Kneading time: the rise of the artisan bakery
Kneading time: the rise of the artisan bakery
Home baking may have seen a rise in popularity, but there’s a new wave of artisanal bakeries at the forefront of the movement. Journalist Busola Evans explores one which prides itself on its time-honoured techniques.
Few aromas are more enticing than the delicious smell of a freshly baked loaf, so there’s a strong likelihood that, should you step into the artisanal bakery Grain & Hearth in the pretty Kent seaside town of Whitstable, you will quickly abandon any rush to leave. And that’s exactly how owners Adam Pagor and his wife, Carmen, would want it.
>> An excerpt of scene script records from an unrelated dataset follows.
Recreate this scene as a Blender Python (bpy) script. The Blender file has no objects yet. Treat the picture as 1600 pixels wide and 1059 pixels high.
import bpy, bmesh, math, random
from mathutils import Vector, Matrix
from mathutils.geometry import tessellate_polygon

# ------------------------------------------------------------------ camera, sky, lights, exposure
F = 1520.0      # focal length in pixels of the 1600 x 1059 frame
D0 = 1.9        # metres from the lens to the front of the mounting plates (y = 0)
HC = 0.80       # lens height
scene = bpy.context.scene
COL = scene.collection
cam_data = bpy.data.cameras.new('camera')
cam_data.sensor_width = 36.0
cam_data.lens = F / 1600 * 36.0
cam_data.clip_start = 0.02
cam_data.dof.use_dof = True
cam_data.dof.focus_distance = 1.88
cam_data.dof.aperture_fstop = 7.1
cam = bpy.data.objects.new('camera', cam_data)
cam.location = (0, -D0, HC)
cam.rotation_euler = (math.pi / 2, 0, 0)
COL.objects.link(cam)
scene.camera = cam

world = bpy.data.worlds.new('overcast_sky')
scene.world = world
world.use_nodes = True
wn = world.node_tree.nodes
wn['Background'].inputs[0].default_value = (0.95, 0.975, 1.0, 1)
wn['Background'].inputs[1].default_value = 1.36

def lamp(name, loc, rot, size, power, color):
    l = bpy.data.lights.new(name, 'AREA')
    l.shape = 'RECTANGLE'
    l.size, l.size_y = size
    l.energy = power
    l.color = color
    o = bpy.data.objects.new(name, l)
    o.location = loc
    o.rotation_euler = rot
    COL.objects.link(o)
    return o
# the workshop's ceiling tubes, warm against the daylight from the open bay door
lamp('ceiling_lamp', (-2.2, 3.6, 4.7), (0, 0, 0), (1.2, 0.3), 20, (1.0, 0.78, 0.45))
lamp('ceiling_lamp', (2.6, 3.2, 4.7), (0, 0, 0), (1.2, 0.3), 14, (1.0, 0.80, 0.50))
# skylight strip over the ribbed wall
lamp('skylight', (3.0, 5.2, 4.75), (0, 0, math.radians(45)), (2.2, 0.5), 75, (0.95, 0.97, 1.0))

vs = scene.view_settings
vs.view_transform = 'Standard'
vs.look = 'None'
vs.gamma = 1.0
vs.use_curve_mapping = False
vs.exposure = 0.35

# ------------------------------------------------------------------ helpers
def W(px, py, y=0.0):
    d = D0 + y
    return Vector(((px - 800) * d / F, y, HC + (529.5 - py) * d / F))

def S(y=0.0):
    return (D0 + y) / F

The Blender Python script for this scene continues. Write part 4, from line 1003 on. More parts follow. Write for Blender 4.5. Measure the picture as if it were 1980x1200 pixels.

The very foundation of their business, which started in their converted garage four years ago, is built on taking a slow and considered approach. And that certainly extends to how they bake their products, particularly their slow sourdough bread, a speciality for which Grain & Hearth is fast becoming best known.
Now two years old, the bakery has moved on from its humble beginnings and is based in a single-storey former workshop in the heart of Whitstable. Its pared-back scheme perfectly marries modernity with a sense of history. Split in two, the front features shelving for bread and a counter for mouthwatering pastries, alongside customer seating from where bakers at the rear can be watched at work.
The bakery may be young, but an old soul lies beneath. They stay true to the traditional way of making sourdough which eschews the use of yeast, often added to quicken the fermentation process. Instead, head baker Adam leaves his dough to ferment naturally for 24 to 48 hours. ‘A normal yeasting bread would take two to three hours from the first mix to the baking, so making sourdough the way I do is a lengthy process,’ he says. ‘But it allows the flavour to fully develop and makes the bread more digestible, so ultimately it tastes better and is healthier for you. It’s worth the wait.’ His baking patience seemingly knows no bounds – croissants, for instance, are painstakingly made over three days. ‘I’m obsessive about the symmetry of the layering,’ he admits. What’s more, all the ingredients are sourced as local and organic as possible.
Adam’s baking passion stems from childhood. ‘My parents are Polish and there’s still a strong tradition of sourdough bread in Poland. It’s the bread I grew up with.’ Before moving to Whitstable, Adam and Carmen lived in London where he was a music librarian and she worked for the NHS. The obsession began after a one-day baking course, and a business was born. Today, the couple employ 14 people including five bakers, and each loaf is still moulded by hand. ‘You can’t replicate how we make things with a machine and we wouldn’t want to,’ explains Adam.
Future plans? ‘I want to do more slow-fermented food. These techniques yield the best results in terms of quality and flavour. I’ll always be hands on because I love the process and the pleasure people get from eating what we make.’
Five great bakeries around the UK
Bertinet Bakery, Bath | Using traditional methods, this bakery is renowned for its crusty, artisanal sourdough. The French-born owner, Richard Bertinet, has been teaching baking for over 20 years. Bertinet also supply our Bath café, The Provenist, with breads and pastries.
Baker & Graze, Cheltenham | This award-winning bakery embraces a combination of classic French techniques and modern Middle Eastern flavours. As well as sourdough bread and baked treats, it also offers brunch and lunch.
The Old Post Office Bakery, Clapham | The oldest organic bakery in London, it produces speciality breads, a pastry range including cheese and spelt croissants, and freshly-baked cakes.
Nova Bakehouse, Leeds | The store’s founder, Sarah Lemanski, won best baker in the 2014 Young British Foodie Awards, and is known to push the envelope. Expect traditional offerings alongside innovative delights.
Hoxton Bakehouse, Winchester | Set up in 2013 by husband-and-wife duo Florence Hellier and Darren Bland, Hoxton Bakehouse is particularly known for its addictive signature cinnamon buns – it sells 3,000 every week.